Failure to schedule summit shows reality of Seoul-Tokyo-Beijing ties

The foreign ministers of South Korea, Japan and China held a meeting in Busan on Sunday to discuss the matter of holding a trilateral summit, but ultimately failed to agree even on a rough schedule. This shows the reality of relations between the three countries.

Their meeting was held about four years and three months after the last one in China in August 2019. Its symbolic significance is not small, considering heightened security concerns in Northeast Asia in the wake of North Korea's launch of a military reconnaissance satellite and its annulment of a military confidence-building deal with South Korea.

It is also meaningful in that South Korea is trying to extend its diplomatic axis from the United States and Japan to China. South Korea is a bit estranged from China largely due to strained US-China relations and the conflicting positions of Seoul and Beijing on North Korea. Confrontation between South Korea, the US and Japan on one side and North Korea, China and Russia on the other has lessened Seoul's diplomatic ambiguity and reduced room for maneuvering in its relations with China and Russia.

The three ministers agreed to speed up preparations for a summit without fixing its date. Though they came together after a long hiatus, there was neither a joint press conference nor a dinner. China is said to have refused to attend the events, citing Foreign Minister Wang Yi’s busy schedule. It is uncommon in view of diplomatic custom to refuse a joint press conference and dinner. It is questionable if China does not want to be seen standing side by side with South Korea and Japan, which are strengthening their cooperation with the United States.

The three countries launched their summit in 2008 and then took turns hosting it to discuss ways to expand cooperation in various fields. In the last summit in Chengdu, China in 2019, they adopted a document featuring a 10-year vision of trilateral cooperation.

The summit was then discontinued over the following four years.

Meanwhile, the countries lost much of their momentum for cooperation. As the US competes with China for global hegemony, Northeast Asia has become more confrontational between two camps -- South Korea, the US and Japan versus North Korea, China and Russia. In this situation, China did not place too much value on cooperating with South Korea and Japan. Also, China's export curbs on such key minerals as gallium and germanium threw cold water on trilateral cooperation.

South Korea restored its relations with Japan through the Yoon Suk Yeol government’s decision to compensate Japan's colonial-era forced labor victims on its own without involving Japanese firms. But there was no breakthrough in Seoul-Beijing relations.

Uneasiness in trilateral ties can largely be attributable to China. It is shaking the existing international order by pursuing hegemonic policies that clash with policies of South Korea and Japan. In 2016, Beijing found fault with South Korea's self-defensive deployment of a US anti-missile system, the Terminal High Altitude Area Defense, and imposed retaliatory sanctions against South Korean companies doing business in China. This broke relations between South Korea and China.

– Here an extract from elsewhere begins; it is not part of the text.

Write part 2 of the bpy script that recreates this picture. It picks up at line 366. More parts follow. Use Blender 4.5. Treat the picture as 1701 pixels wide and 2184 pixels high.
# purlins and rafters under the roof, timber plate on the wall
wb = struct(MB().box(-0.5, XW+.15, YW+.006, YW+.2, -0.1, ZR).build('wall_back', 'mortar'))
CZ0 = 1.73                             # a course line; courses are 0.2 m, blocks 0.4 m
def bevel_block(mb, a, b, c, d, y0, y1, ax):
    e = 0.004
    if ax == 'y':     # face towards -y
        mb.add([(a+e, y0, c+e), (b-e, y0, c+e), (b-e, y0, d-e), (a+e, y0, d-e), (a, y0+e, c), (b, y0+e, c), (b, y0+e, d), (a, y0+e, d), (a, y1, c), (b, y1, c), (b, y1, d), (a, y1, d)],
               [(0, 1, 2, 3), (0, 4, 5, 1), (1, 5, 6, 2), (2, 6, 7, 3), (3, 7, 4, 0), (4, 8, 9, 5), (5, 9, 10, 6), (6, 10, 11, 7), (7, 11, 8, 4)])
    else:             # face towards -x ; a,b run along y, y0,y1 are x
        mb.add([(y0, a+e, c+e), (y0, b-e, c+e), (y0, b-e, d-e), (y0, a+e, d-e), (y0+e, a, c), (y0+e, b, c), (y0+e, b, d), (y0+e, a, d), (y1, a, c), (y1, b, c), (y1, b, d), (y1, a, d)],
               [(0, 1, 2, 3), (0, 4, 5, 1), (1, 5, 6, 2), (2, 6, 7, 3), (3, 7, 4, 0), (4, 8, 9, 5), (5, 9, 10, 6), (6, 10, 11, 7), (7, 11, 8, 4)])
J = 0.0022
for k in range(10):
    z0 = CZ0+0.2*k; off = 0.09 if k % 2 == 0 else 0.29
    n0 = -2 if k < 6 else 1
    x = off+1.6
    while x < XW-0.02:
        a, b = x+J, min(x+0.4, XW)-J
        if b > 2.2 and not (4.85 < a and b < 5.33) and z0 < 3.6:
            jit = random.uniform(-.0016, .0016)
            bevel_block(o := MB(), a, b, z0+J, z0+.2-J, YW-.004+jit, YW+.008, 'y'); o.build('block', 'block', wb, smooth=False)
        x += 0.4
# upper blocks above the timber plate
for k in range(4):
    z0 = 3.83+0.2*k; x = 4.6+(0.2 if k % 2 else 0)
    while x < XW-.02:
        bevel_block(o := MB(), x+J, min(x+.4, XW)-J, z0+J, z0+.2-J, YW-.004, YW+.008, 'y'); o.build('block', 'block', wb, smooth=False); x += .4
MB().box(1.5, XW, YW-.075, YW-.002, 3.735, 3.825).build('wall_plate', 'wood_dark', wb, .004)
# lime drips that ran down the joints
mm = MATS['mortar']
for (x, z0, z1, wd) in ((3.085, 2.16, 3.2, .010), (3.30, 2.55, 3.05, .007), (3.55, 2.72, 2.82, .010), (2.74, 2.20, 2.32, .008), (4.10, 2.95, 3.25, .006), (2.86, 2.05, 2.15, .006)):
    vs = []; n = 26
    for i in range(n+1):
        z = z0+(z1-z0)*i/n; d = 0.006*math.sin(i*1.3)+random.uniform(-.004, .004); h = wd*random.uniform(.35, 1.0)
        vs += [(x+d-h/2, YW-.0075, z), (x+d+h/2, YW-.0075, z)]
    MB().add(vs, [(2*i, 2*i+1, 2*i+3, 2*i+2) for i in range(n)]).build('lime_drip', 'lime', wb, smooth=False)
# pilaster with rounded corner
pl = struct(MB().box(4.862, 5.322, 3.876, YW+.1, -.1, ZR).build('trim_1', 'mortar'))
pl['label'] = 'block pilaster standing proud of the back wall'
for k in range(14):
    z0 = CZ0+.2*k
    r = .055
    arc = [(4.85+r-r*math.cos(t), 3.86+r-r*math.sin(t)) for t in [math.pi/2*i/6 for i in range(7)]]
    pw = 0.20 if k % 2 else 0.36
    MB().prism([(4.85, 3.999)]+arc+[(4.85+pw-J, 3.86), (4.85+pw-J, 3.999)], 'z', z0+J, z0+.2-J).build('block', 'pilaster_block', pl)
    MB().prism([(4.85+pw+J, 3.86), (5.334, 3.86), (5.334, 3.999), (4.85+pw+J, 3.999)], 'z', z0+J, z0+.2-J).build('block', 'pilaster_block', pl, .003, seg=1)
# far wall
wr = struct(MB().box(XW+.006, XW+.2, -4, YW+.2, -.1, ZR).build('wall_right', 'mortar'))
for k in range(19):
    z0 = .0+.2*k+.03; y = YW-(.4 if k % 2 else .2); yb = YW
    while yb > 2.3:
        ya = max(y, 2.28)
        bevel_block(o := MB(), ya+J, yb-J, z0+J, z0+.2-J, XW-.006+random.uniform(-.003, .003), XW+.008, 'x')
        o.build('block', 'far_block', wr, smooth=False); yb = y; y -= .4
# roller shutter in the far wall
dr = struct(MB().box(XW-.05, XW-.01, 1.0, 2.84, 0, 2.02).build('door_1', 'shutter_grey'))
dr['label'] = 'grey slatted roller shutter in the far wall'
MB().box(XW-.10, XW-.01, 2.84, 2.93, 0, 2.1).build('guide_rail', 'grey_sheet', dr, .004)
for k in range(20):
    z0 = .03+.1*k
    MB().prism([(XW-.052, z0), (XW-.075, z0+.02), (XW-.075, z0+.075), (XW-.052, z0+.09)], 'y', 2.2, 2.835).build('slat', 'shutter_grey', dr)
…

Cooperation among South Korea, China and Japan was sluggish in the fields of politics and security, but their economic interdependence is still high. The countries have a lot of issues to solve through discussion and communication, including trade, industry and culture issues and sensitive matters such as North Korea and Taiwan.

Governments of South Korea, Japan and China must unravel these complicated mutual problems in view of common interest and through their summit, as well as foreign ministers' meetings.

When it comes to a trilateral summit to solve issues through cooperation and communication -- the sooner, the better. Holding a summit at least once a year would be good for all three countries. It must be held regularly even when there are disagreements on some issues.